724話 ふたりの学者の死 その1

 台湾の旅物語を連載している間に、縁のある学者が相次いで亡くなった。すぐに何か書きたいとおもったが、台湾の話に割って入ると話の方向が変わってしまうので、連載が終了するまで待って今、やっとその機会が来た。
 考古学者の松井章さんとは、共にある食文化のフォーラムのメンバーということで、年に3回会っていた。もう十数年前からなので、おそらく今まで数十回は顔を合わせていただろうが、ふたりで話した時間はのべにしても1時間もないかもしれない。私は考古学に対する強い関心がなく、話しかける糸口がなく、松井さんも私がどういうことに関心のある人間なのか知らなかっただろうし興味もなかったと思うので、松井さんから話しかけてくることもなかった。

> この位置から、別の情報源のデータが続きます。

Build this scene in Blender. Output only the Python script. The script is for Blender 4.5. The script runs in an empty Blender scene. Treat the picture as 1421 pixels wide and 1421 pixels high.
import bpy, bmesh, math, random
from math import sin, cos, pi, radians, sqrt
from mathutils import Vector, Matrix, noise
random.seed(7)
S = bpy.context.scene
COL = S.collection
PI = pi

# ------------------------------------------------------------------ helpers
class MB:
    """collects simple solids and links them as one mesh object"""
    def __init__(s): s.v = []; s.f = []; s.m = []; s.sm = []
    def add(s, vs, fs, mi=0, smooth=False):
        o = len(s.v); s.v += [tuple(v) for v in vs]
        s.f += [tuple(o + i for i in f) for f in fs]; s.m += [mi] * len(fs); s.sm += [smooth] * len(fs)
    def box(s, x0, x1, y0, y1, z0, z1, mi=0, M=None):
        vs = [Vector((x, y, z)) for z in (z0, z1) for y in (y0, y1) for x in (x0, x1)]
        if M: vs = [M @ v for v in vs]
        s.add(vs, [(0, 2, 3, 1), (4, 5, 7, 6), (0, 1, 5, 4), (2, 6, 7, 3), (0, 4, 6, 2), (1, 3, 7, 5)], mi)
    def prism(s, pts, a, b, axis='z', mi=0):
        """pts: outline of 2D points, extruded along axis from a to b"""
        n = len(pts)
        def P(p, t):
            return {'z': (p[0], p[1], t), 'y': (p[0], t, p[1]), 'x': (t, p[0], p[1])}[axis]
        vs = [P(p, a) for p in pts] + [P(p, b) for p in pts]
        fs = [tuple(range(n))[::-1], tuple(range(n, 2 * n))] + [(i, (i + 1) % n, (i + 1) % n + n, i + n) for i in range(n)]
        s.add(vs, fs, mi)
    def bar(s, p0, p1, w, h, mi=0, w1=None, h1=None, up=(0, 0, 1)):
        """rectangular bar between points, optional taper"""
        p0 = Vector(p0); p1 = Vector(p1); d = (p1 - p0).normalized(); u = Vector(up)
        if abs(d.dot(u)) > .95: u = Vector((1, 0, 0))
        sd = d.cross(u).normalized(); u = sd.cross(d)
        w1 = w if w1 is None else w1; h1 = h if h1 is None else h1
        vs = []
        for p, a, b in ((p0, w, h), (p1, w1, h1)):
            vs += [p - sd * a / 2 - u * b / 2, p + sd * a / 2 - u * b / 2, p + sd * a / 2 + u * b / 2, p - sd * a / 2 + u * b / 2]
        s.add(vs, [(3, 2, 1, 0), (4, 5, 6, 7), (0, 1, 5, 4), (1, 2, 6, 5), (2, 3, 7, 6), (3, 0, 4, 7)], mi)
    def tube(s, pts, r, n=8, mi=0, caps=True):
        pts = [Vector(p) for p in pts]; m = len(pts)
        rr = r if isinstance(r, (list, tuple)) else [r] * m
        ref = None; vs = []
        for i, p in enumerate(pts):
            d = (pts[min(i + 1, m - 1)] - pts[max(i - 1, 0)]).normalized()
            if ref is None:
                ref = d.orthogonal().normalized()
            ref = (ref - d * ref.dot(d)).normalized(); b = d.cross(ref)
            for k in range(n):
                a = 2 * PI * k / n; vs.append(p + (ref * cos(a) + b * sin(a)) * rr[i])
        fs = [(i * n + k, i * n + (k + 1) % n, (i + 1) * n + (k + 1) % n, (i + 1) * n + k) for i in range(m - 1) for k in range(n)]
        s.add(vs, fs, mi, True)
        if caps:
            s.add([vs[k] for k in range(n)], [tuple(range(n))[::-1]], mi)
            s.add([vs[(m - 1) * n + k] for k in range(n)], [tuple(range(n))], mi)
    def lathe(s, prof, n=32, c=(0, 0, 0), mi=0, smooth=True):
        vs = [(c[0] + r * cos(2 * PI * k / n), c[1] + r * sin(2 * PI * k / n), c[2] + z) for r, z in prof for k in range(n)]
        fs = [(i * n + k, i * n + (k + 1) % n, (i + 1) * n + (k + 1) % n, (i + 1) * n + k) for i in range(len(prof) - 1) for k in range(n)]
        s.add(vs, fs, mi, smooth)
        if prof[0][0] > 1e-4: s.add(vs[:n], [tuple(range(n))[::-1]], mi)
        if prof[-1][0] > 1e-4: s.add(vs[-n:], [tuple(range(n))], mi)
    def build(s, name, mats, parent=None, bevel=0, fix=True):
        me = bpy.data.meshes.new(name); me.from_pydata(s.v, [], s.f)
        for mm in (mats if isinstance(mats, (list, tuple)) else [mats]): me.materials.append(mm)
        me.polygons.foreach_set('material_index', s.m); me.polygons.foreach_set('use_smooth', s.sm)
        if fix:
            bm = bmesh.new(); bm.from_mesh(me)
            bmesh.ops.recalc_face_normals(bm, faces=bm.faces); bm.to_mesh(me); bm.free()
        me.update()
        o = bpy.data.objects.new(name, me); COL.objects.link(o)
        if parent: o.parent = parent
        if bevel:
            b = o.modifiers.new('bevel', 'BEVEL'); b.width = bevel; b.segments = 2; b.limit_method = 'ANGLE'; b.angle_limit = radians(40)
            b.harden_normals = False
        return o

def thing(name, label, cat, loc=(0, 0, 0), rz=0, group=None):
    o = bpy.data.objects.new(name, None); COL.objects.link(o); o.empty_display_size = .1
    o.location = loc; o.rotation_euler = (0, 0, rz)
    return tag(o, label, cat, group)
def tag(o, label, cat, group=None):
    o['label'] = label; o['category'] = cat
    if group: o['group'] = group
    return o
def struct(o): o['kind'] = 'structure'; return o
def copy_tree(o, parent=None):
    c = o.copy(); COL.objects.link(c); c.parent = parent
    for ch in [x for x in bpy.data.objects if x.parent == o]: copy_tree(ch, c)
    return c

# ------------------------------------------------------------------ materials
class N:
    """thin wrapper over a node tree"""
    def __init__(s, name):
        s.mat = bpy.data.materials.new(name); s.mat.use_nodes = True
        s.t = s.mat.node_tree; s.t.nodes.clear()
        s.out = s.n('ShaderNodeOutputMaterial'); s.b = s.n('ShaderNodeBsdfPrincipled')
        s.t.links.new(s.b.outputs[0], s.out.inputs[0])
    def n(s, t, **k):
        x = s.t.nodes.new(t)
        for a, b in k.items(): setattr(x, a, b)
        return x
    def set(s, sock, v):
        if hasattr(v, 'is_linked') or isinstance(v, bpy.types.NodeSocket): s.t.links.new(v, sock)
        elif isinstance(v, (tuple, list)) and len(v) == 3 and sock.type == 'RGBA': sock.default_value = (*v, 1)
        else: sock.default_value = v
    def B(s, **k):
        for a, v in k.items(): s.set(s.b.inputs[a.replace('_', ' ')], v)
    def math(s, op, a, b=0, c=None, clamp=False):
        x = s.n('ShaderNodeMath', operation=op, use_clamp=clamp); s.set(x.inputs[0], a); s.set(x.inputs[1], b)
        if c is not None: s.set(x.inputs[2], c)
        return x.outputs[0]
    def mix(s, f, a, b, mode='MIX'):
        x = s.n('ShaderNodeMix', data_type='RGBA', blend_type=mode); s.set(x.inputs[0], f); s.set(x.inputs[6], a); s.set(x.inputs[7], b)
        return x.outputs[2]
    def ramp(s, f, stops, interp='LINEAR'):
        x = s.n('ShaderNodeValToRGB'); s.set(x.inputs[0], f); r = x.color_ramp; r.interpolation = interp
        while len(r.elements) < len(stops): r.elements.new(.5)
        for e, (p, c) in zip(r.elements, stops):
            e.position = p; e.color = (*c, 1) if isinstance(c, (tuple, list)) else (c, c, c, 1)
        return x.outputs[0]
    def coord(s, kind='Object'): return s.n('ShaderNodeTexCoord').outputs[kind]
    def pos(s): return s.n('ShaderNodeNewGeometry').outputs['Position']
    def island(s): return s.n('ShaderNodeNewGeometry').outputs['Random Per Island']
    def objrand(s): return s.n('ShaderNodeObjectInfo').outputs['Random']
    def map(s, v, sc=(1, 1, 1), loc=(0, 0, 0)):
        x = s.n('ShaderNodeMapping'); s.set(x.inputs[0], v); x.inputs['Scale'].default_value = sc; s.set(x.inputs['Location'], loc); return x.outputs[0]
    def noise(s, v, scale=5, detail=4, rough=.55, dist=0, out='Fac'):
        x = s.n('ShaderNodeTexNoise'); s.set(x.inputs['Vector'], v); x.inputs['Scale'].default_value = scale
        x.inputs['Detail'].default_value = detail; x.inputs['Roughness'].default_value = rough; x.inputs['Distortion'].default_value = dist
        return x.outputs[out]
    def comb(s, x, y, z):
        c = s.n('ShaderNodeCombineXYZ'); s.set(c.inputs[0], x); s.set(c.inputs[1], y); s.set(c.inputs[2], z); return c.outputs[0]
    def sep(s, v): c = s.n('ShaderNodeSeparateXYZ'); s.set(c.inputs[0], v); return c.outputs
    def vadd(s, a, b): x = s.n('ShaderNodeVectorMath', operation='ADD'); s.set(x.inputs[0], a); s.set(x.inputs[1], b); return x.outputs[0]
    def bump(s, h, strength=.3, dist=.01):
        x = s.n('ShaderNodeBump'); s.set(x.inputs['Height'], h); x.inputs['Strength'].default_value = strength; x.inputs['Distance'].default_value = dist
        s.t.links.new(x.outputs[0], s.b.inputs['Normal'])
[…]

 そういう希薄な関係でありながら、書いておきたい事柄がいくつか浮かんだ。松井さんと初めて話らしい話をしたのは、1998年だ。たまたま書店で『トイレの考古学』(大田区郷土博物館編、東京美術、1997)の2刷(1998年)を見つけて買ったばかりだった。この報告書に松井さんが登場していた。当時の肩書は、奈良国立文化財研究所主任研究官であり、京都大学大学院客員教授だった。そのころから松井さんは、トイレを考古学研究の一環として研究していたので、東京・大田区に依頼されて「トイレ考古学の世界」と題する講演をしている。その講演が、この報告書に収められている。いにしえのトイレ跡を調べることで、その地に住んでいた人間の食料や病気などを探ろうという試みで、考古学そのものには興味はないが、「食べる話と出す話」には興味がある私の関心領域と重なり、「あの報告書はおもしろかったですよ」と、松井さんに話かけたことを思い出す。この報告書そのものの紹介は長くなるので省略する。定価3600円の本だが、今ならアマゾンで安く買える。松井さんの講演内容も省略するが、「講師近況」の部分だけ引用しておこう。松井章という研究者がどういうことをやってきたのか、少しはわかるだろう。
 元来、縄文時代から中近世までの遺構から出土する動物の骨を調べて、人々の食料の変遷を明らかにすることを目標としてきたのですが、トイレの土坑にはまって5年間、本業がおろそかになってしまいました。また、本業に戻って人間の口にはいる前までのプロセスを、今後はコメ、ムギ、雑穀を含めて、動物食、植物食の両面から明らかにしたいと思います。
 その次に松井さんと話をしたのは、やはり本が関わっているので、時期がわかる。『環境考古学への招待 ―発掘からわかるトイレ、食、戦争』(松井章、岩波新書、2005)が出てすぐに感想をしゃべった。刺激的で、おもしろい本だった。武家屋敷跡の発掘をすると、庭から馬などの動物の骨が出てくる。骨の状態から、明らかに食べた後だとわかる。武士たちは、世間には内緒で肉を食べていたことがわかるという個所は、今も覚えている。
 2014年9月には、馬の蹄鉄の話をした。蹄鉄と日本の馬の歴史や、馬の野生化などに関して、立ち話ではあるがかいつまんで教えていただいた。日本では蹄鉄の代わりにワラジを履かせていたといった話をうかがった。2015年3月に会ったときは、まったく別人になっていた。見たことがない人がファーラム会場にいて、「あれは誰だ?」といぶかしげに見ていて、やっとわかった。体重が30キロほども減らした元偉丈夫の松井さんだった。ただならぬ病状だということは明らかで、言葉をかける勇気はなかった。それから3か月後の6月9日、新聞で松井さんがガンで亡くなったと知った。
 「歴史学は文献が頼りですが、考古学はモノが頼りです。証拠品が出ないと信用できません」。フォーラムでそう語っていたのを思い出す。理屈や想像で語るのではなく、証拠を示して語る考古学者だからか、松井さんの話も文章もじつにわかりやすく、おもしろかった。部外者にもわかる本を書いてくれる研究者には敬意を払って接する(もちろん、その文章や話の内容にもよるが)。
 私のそんなは話を黙って聞いていた原田信男(国士舘大学教授、歴史学)さんが、「でもなあ、それがちょっと問題があって、だから弔辞で言ったんだけど・・・・」と、話し出した。松井さんとは非常に親しい仲だった人だ。「著作が少ないんだよ。特に論文が少ない。調べたこと、研究したことを形で残してくれたらと思うと、残念なんだよ」。
 松井さんとて、勤めを終えたら研究の途中報告をして、いずれ集大成をしようと思っていたのかもしれない。しかし、その時間がなかった、1952年生まれ。私と同い年だから、「残された時間がなかった人生」が、よけいに、そして我がことのように悔やまれるのである。